● Instructions to follow: Output, please, exactly those lines of the listing that come before the line with "TIP_BASE = Vector((.1330, 1.512, .0845))", along with that line itself.

● Data lines:

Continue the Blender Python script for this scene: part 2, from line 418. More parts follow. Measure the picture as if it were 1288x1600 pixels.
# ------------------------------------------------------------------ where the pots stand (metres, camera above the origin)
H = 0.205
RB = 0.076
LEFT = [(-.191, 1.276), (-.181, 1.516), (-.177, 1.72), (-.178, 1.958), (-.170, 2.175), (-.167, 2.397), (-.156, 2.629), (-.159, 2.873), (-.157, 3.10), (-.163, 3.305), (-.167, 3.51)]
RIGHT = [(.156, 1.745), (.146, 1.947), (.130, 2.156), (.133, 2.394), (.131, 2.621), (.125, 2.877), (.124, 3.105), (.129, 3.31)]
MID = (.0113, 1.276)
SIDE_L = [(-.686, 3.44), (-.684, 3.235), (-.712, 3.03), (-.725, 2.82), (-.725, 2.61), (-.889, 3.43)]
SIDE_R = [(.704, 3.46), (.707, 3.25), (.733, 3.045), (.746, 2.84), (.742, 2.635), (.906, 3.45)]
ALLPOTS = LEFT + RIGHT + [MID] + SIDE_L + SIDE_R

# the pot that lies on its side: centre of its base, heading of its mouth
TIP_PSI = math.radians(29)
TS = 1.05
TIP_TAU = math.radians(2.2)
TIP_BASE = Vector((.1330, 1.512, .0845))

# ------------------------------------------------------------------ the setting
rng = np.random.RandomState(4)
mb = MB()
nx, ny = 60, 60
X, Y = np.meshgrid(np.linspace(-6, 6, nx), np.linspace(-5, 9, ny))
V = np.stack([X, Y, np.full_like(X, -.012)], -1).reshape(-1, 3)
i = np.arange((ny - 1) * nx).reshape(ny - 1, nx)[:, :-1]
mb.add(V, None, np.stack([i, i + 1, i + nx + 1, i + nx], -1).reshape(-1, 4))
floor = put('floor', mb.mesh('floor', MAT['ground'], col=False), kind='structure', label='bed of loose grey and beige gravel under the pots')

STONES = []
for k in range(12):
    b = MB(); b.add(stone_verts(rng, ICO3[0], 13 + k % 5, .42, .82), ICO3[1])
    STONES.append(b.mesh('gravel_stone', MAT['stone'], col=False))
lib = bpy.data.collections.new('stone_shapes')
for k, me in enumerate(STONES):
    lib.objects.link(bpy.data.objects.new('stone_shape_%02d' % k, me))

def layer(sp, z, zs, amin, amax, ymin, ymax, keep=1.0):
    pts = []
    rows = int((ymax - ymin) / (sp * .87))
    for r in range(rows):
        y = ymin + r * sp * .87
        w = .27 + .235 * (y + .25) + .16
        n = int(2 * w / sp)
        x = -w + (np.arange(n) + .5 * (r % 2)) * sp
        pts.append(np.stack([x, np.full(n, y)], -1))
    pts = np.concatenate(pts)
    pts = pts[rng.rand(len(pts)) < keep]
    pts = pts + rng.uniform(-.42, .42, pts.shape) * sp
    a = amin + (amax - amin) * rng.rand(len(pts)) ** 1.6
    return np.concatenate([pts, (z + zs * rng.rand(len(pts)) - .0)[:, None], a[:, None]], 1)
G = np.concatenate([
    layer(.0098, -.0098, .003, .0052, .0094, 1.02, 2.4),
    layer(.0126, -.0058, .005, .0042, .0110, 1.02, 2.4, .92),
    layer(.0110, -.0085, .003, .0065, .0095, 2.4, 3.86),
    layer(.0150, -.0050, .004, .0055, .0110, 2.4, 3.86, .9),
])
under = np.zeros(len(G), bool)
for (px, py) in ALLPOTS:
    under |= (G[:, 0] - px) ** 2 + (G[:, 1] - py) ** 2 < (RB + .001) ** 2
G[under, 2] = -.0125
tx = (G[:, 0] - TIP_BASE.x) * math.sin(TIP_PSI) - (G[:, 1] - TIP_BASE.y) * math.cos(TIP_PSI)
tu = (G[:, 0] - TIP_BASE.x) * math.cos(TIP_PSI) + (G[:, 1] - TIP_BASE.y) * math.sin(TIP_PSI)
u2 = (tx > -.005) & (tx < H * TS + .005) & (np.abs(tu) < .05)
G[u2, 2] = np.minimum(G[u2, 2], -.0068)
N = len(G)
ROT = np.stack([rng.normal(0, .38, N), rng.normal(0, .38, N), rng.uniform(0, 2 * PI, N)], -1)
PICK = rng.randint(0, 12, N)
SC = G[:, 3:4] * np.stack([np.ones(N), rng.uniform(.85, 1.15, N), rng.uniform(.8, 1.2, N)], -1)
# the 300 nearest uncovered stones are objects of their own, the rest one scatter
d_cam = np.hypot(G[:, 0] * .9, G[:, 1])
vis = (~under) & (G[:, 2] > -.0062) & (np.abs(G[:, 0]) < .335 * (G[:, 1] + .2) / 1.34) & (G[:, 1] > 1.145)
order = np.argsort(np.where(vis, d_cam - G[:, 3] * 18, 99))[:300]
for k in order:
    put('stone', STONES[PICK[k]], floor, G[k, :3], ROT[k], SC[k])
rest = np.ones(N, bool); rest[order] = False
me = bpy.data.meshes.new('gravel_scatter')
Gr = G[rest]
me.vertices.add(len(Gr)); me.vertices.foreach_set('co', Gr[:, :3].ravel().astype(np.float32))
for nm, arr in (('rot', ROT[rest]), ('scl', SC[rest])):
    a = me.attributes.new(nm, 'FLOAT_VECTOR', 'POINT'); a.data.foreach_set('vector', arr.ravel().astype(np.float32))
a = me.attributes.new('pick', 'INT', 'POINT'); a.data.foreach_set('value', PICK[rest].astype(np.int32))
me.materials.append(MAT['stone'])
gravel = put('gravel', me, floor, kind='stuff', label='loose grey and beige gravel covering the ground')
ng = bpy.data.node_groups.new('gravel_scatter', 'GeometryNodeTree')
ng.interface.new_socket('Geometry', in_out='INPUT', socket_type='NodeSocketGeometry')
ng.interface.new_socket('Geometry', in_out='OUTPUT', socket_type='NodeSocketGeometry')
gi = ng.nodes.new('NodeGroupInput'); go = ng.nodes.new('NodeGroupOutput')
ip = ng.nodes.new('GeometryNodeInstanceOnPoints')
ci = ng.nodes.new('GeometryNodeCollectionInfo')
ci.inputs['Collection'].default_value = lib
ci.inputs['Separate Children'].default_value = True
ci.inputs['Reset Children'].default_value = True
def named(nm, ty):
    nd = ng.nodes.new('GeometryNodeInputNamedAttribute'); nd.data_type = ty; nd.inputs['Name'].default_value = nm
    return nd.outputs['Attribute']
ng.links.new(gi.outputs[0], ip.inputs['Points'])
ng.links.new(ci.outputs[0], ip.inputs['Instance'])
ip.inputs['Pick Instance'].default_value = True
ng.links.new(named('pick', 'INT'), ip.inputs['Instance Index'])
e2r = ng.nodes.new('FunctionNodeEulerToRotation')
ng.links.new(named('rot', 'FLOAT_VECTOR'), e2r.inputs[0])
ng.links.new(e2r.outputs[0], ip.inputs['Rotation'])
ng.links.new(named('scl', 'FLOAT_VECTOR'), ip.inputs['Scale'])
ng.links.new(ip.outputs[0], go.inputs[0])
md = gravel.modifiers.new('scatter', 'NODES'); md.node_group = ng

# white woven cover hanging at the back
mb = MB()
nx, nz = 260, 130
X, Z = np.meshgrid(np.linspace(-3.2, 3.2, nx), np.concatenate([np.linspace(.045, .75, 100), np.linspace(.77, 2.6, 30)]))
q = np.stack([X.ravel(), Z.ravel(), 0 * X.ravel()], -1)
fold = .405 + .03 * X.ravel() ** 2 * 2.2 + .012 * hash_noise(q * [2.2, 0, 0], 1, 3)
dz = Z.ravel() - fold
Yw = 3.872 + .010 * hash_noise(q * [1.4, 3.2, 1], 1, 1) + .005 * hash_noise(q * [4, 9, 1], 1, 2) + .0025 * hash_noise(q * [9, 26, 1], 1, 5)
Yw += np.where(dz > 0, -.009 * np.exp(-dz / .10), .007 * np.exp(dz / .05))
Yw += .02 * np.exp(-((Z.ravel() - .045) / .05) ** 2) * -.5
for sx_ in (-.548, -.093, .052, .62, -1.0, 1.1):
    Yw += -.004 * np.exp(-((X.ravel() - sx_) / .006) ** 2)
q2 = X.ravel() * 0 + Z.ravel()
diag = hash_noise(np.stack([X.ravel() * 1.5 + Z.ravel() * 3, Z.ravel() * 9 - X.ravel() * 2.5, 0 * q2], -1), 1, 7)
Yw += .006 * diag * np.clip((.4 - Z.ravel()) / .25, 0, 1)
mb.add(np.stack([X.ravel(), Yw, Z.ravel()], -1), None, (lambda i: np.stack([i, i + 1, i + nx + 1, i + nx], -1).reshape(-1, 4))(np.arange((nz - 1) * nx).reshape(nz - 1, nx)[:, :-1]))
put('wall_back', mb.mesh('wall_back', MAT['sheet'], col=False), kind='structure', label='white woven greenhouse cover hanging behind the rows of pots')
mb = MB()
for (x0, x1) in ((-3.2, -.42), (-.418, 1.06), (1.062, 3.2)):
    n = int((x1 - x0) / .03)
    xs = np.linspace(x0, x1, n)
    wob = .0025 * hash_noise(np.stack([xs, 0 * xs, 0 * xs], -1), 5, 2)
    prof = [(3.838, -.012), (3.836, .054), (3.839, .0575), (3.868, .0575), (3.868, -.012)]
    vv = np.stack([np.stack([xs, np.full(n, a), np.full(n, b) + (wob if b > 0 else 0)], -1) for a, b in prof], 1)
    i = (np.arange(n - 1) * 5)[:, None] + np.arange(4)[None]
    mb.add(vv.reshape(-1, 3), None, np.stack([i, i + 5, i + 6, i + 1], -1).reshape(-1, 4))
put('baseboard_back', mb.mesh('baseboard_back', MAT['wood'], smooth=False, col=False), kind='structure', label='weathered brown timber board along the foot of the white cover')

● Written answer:
Continue the Blender Python script for this scene: part 2, from line 418. More parts follow. Measure the picture as if it were 1288x1600 pixels.
# ------------------------------------------------------------------ where the pots stand (metres, camera above the origin)
H = 0.205
RB = 0.076
LEFT = [(-.191, 1.276), (-.181, 1.516), (-.177, 1.72), (-.178, 1.958), (-.170, 2.175), (-.167, 2.397), (-.156, 2.629), (-.159, 2.873), (-.157, 3.10), (-.163, 3.305), (-.167, 3.51)]
RIGHT = [(.156, 1.745), (.146, 1.947), (.130, 2.156), (.133, 2.394), (.131, 2.621), (.125, 2.877), (.124, 3.105), (.129, 3.31)]
MID = (.0113, 1.276)
SIDE_L = [(-.686, 3.44), (-.684, 3.235), (-.712, 3.03), (-.725, 2.82), (-.725, 2.61), (-.889, 3.43)]
SIDE_R = [(.704, 3.46), (.707, 3.25), (.733, 3.045), (.746, 2.84), (.742, 2.635), (.906, 3.45)]
ALLPOTS = LEFT + RIGHT + [MID] + SIDE_L + SIDE_R

# the pot that lies on its side: centre of its base, heading of its mouth
TIP_PSI = math.radians(29)
TS = 1.05
TIP_TAU = math.radians(2.2)
TIP_BASE = Vector((.1330, 1.512, .0845))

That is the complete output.